# WHAT YOU NEED TO DO
Repeat exactly what appears from the opening line of the listing to the line with "R = math.radians", inclusive.

# INPUT RECORDS
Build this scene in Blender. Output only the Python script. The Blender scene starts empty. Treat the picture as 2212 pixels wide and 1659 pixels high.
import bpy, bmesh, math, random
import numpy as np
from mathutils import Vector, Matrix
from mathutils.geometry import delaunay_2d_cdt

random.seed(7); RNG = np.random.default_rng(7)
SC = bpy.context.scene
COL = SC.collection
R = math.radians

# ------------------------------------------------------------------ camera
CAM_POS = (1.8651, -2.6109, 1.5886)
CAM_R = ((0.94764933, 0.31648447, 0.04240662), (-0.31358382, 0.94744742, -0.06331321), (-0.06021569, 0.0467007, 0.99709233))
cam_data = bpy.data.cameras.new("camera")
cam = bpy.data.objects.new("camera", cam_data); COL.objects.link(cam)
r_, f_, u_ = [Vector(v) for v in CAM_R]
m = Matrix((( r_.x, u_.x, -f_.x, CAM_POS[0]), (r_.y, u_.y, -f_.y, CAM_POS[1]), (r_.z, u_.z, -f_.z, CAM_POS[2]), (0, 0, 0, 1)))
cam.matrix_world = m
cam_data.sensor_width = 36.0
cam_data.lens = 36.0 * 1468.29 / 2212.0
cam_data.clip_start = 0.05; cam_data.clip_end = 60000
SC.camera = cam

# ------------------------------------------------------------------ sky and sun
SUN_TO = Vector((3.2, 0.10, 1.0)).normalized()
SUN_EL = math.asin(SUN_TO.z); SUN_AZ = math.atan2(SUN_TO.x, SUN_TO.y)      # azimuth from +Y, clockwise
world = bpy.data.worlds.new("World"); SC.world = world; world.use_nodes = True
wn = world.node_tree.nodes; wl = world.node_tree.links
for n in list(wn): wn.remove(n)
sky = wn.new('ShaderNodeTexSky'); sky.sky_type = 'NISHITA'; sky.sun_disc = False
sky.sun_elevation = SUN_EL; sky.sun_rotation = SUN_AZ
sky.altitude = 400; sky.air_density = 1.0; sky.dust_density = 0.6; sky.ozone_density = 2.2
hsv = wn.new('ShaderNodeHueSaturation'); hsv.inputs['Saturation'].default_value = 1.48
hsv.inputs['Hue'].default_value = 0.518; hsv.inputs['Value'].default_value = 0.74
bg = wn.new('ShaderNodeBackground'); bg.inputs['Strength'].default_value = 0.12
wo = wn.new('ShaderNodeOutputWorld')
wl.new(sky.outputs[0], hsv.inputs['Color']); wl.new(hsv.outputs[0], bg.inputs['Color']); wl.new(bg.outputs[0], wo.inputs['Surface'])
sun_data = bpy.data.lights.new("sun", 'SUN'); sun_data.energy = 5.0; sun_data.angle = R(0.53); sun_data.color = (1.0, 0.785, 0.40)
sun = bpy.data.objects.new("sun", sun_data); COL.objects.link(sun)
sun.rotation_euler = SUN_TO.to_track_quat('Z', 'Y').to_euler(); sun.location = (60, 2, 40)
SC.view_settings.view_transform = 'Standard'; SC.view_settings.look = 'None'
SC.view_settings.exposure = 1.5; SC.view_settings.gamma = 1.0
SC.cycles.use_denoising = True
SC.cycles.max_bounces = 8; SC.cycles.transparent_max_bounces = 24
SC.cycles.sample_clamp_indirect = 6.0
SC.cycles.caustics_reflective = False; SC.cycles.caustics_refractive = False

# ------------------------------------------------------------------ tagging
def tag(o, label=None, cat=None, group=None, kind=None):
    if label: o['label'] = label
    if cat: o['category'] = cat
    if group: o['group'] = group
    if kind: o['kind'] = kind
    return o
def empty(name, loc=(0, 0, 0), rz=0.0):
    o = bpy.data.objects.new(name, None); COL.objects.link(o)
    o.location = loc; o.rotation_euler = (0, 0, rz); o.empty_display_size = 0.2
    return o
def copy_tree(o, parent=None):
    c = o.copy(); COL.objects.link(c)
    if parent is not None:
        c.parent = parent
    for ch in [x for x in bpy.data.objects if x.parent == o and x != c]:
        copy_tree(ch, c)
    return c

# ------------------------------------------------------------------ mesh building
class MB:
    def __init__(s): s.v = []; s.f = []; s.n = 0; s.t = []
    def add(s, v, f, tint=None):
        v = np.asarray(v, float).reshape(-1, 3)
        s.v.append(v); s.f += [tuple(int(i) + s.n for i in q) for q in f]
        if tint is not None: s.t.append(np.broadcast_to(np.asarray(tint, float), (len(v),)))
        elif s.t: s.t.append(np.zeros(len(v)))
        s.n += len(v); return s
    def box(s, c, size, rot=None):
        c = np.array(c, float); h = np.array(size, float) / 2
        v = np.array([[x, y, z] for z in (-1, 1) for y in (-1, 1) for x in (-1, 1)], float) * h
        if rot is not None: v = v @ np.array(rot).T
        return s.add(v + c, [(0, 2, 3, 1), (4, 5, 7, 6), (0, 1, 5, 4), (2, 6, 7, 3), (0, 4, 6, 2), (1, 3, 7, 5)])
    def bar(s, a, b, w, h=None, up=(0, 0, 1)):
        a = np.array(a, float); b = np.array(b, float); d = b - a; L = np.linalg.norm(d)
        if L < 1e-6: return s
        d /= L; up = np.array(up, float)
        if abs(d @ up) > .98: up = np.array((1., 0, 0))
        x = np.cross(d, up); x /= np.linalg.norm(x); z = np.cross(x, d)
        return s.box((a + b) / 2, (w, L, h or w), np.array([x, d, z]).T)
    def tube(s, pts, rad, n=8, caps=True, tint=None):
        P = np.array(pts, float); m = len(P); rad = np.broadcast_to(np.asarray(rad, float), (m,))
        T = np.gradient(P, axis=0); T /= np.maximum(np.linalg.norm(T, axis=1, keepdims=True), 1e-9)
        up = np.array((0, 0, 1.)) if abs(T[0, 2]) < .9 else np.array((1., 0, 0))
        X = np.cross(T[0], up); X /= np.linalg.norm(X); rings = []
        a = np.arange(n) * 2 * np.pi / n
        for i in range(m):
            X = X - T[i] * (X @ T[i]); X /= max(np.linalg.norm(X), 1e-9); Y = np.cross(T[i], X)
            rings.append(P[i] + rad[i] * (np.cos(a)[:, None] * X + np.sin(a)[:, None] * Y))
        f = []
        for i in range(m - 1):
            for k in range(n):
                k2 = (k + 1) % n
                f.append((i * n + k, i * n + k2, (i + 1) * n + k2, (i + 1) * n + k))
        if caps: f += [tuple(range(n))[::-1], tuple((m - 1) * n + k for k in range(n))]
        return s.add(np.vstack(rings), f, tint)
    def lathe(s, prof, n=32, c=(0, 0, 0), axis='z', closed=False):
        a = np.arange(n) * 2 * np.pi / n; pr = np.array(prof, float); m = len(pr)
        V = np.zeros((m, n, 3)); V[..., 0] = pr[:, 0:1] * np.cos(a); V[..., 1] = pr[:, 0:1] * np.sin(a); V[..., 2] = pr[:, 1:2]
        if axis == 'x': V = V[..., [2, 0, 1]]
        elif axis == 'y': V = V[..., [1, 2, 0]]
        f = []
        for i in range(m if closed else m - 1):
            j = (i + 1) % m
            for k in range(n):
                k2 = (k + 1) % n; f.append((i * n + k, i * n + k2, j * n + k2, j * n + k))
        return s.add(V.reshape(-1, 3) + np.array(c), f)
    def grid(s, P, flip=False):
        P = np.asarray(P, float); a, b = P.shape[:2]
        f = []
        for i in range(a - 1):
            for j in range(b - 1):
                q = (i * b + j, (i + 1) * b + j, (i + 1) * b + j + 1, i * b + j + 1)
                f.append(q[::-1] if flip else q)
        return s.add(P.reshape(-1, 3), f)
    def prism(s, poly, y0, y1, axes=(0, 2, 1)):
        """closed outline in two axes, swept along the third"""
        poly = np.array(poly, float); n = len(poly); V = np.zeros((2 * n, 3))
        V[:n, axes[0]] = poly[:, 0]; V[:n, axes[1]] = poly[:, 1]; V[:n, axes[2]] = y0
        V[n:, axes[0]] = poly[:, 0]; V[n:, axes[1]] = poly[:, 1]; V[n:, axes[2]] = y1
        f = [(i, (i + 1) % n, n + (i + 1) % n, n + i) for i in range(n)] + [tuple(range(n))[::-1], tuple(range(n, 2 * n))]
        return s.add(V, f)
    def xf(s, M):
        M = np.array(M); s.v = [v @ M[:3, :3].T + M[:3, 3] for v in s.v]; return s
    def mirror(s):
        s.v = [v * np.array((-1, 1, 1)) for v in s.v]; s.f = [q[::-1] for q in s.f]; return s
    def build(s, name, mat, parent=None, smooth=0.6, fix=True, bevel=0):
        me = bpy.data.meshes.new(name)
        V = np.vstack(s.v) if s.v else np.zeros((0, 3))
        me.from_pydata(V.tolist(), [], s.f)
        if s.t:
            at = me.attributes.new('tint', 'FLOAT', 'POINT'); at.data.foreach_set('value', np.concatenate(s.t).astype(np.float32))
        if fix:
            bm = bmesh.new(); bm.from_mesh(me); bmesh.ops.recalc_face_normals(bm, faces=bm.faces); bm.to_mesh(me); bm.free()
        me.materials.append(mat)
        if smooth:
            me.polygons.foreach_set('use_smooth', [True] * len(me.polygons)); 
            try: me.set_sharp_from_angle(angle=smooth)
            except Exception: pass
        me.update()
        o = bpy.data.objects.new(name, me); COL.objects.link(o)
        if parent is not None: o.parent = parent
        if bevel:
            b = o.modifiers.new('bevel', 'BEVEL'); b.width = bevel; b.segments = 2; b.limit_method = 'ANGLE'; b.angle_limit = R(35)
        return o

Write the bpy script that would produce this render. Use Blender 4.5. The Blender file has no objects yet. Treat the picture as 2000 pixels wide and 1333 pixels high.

# RESPONSE TO THE EXERCISE
Build this scene in Blender. Output only the Python script. The Blender scene starts empty. Treat the picture as 2212 pixels wide and 1659 pixels high.
import bpy, bmesh, math, random
import numpy as np
from mathutils import Vector, Matrix
from mathutils.geometry import delaunay_2d_cdt

random.seed(7); RNG = np.random.default_rng(7)
SC = bpy.context.scene
COL = SC.collection
R = math.radians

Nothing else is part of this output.